Preregistration can be a very stressful process. Filtering through scores of classes to find those with the highest-rated professors and the most interesting topics, all while fulfilling demanding requirements within a reasonable weekly schedule, poses quite the challenge. Above all, however, is the ever-important question: Will I actually get into these classes?

A new policy implemented by the Office of the College Dean will make the answer to this question more likely to be no. Per the new policy, department heads are instructed to delete classes with fewer than eight students enrolled at the end of preregistration — with exceptions made only for general education requirements, major requirements and upper-level language classes.

The change will likely have the effect of reducing the number of small classes, closing many of them out before they even meet for the first time.

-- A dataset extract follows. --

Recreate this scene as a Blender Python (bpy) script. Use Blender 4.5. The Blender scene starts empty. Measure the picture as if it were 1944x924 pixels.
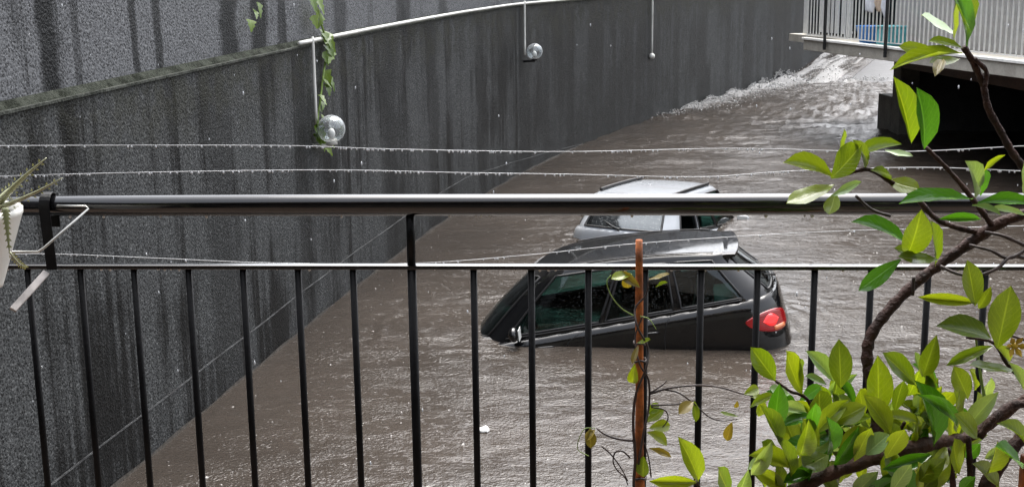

Larger classes will be clearly favored, causing big lecture classes and departments that primarily offer bigger classes to be favored as well. This would be detrimental to students, as many would not be able to enjoy the opportunity to enroll in smaller classes, enjoy certain coveted professors or find desired classes in smaller departments. The automatic elimination of classes with fewer than eight enrolled students during preregistration will also limit student options during the add-drop period, on which many undergraduates depend to make adjustments to their schedules. By cutting classes before add-drop, the College Dean’s office will only narrow student options, lengthen waitlists and crowd lecture halls this spring.

In an interview with The Hoya, College Senior Associate Dean of Faculty and Strategic Planning Jeff Connor-Linton speculated that the change is intended to help Georgetown manage its resources and that the change will not result in a noticeable impact for students during add-drop. But unless there is evidence that the change will save significant resources without closing out small classes, the policy is simply unjustified.

The Office of the College Dean should reconsider this policy. Georgetown’s small classes are one of its strengths, and unless the need to conserve academic resources is direr than we know, this policy will only hurt our departments and students.